AIM OF THE EXERCISE:
All of the data below should be written out exactly.

* START GIVEN MATERIAL *

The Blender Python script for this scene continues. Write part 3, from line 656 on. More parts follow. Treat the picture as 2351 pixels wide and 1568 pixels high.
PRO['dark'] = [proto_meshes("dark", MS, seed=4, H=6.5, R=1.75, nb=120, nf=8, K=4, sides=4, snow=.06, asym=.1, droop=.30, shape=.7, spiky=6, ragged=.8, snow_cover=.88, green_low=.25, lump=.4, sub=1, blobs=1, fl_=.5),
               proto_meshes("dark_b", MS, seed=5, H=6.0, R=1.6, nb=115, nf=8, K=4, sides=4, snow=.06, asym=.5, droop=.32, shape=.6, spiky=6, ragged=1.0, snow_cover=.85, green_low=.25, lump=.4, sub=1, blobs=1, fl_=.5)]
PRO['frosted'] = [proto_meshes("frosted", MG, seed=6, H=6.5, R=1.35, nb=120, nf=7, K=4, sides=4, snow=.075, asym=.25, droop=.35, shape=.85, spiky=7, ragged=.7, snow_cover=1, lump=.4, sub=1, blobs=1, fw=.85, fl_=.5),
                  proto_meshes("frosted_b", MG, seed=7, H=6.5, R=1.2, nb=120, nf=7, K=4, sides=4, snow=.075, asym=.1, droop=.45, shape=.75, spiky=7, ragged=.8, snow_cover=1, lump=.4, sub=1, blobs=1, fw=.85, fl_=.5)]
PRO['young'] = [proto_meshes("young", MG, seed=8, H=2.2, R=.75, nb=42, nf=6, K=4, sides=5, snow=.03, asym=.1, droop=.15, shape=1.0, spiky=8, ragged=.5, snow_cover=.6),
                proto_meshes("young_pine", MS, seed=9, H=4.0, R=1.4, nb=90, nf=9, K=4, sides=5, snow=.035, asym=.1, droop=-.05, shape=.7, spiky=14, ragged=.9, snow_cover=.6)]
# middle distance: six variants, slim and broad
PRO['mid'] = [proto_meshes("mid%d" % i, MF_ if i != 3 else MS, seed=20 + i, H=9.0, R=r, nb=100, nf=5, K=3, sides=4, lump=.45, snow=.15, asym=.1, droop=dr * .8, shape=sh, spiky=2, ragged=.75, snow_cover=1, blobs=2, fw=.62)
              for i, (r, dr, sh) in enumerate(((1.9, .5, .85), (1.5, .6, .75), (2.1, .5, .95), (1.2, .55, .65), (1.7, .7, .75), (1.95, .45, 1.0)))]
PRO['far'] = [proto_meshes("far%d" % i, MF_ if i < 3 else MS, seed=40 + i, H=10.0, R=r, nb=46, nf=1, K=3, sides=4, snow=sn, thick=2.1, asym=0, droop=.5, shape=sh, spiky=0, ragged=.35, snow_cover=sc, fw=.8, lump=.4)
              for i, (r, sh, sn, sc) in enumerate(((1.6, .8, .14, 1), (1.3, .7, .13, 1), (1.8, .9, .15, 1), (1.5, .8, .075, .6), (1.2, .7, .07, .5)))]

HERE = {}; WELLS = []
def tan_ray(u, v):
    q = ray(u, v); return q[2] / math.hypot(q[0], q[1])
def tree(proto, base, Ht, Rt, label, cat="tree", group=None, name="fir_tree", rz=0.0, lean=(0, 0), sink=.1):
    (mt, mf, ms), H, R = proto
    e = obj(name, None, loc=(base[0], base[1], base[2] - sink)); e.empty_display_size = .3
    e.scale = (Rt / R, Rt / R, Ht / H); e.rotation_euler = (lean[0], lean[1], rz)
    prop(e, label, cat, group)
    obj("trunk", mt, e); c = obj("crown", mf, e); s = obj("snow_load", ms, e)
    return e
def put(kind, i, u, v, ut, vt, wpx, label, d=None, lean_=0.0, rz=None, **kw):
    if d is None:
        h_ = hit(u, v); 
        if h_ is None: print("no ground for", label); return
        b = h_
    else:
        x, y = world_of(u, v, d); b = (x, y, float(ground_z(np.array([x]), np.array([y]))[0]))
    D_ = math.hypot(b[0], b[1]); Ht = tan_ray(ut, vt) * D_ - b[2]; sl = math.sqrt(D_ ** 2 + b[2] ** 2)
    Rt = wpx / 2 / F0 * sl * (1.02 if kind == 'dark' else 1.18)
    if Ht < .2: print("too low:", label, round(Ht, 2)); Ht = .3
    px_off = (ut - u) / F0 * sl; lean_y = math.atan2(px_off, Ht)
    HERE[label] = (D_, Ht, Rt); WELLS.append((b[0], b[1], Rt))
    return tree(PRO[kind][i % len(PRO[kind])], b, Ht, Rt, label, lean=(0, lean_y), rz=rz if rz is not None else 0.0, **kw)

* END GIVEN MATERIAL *

THE ANSWER:
The Blender Python script for this scene continues. Write part 3, from line 656 on. More parts follow. Treat the picture as 2351 pixels wide and 1568 pixels high.
PRO['dark'] = [proto_meshes("dark", MS, seed=4, H=6.5, R=1.75, nb=120, nf=8, K=4, sides=4, snow=.06, asym=.1, droop=.30, shape=.7, spiky=6, ragged=.8, snow_cover=.88, green_low=.25, lump=.4, sub=1, blobs=1, fl_=.5),
               proto_meshes("dark_b", MS, seed=5, H=6.0, R=1.6, nb=115, nf=8, K=4, sides=4, snow=.06, asym=.5, droop=.32, shape=.6, spiky=6, ragged=1.0, snow_cover=.85, green_low=.25, lump=.4, sub=1, blobs=1, fl_=.5)]
PRO['frosted'] = [proto_meshes("frosted", MG, seed=6, H=6.5, R=1.35, nb=120, nf=7, K=4, sides=4, snow=.075, asym=.25, droop=.35, shape=.85, spiky=7, ragged=.7, snow_cover=1, lump=.4, sub=1, blobs=1, fw=.85, fl_=.5),
                  proto_meshes("frosted_b", MG, seed=7, H=6.5, R=1.2, nb=120, nf=7, K=4, sides=4, snow=.075, asym=.1, droop=.45, shape=.75, spiky=7, ragged=.8, snow_cover=1, lump=.4, sub=1, blobs=1, fw=.85, fl_=.5)]
PRO['young'] = [proto_meshes("young", MG, seed=8, H=2.2, R=.75, nb=42, nf=6, K=4, sides=5, snow=.03, asym=.1, droop=.15, shape=1.0, spiky=8, ragged=.5, snow_cover=.6),
                proto_meshes("young_pine", MS, seed=9, H=4.0, R=1.4, nb=90, nf=9, K=4, sides=5, snow=.035, asym=.1, droop=-.05, shape=.7, spiky=14, ragged=.9, snow_cover=.6)]
# middle distance: six variants, slim and broad
PRO['mid'] = [proto_meshes("mid%d" % i, MF_ if i != 3 else MS, seed=20 + i, H=9.0, R=r, nb=100, nf=5, K=3, sides=4, lump=.45, snow=.15, asym=.1, droop=dr * .8, shape=sh, spiky=2, ragged=.75, snow_cover=1, blobs=2, fw=.62)
              for i, (r, dr, sh) in enumerate(((1.9, .5, .85), (1.5, .6, .75), (2.1, .5, .95), (1.2, .55, .65), (1.7, .7, .75), (1.95, .45, 1.0)))]
PRO['far'] = [proto_meshes("far%d" % i, MF_ if i < 3 else MS, seed=40 + i, H=10.0, R=r, nb=46, nf=1, K=3, sides=4, snow=sn, thick=2.1, asym=0, droop=.5, shape=sh, spiky=0, ragged=.35, snow_cover=sc, fw=.8, lump=.4)
              for i, (r, sh, sn, sc) in enumerate(((1.6, .8, .14, 1), (1.3, .7, .13, 1), (1.8, .9, .15, 1), (1.5, .8, .075, .6), (1.2, .7, .07, .5)))]

HERE = {}; WELLS = []
def tan_ray(u, v):
    q = ray(u, v); return q[2] / math.hypot(q[0], q[1])
def tree(proto, base, Ht, Rt, label, cat="tree", group=None, name="fir_tree", rz=0.0, lean=(0, 0), sink=.1):
    (mt, mf, ms), H, R = proto
    e = obj(name, None, loc=(base[0], base[1], base[2] - sink)); e.empty_display_size = .3
    e.scale = (Rt / R, Rt / R, Ht / H); e.rotation_euler = (lean[0], lean[1], rz)
    prop(e, label, cat, group)
    obj("trunk", mt, e); c = obj("crown", mf, e); s = obj("snow_load", ms, e)
    return e
def put(kind, i, u, v, ut, vt, wpx, label, d=None, lean_=0.0, rz=None, **kw):
    if d is None:
        h_ = hit(u, v); 
        if h_ is None: print("no ground for", label); return
        b = h_
    else:
        x, y = world_of(u, v, d); b = (x, y, float(ground_z(np.array([x]), np.array([y]))[0]))
    D_ = math.hypot(b[0], b[1]); Ht = tan_ray(ut, vt) * D_ - b[2]; sl = math.sqrt(D_ ** 2 + b[2] ** 2)
    Rt = wpx / 2 / F0 * sl * (1.02 if kind == 'dark' else 1.18)
    if Ht < .2: print("too low:", label, round(Ht, 2)); Ht = .3
    px_off = (ut - u) / F0 * sl; lean_y = math.atan2(px_off, Ht)
    HERE[label] = (D_, Ht, Rt); WELLS.append((b[0], b[1], Rt))
    return tree(PRO[kind][i % len(PRO[kind])], b, Ht, Rt, label, lean=(0, lean_y), rz=rz if rz is not None else 0.0, **kw)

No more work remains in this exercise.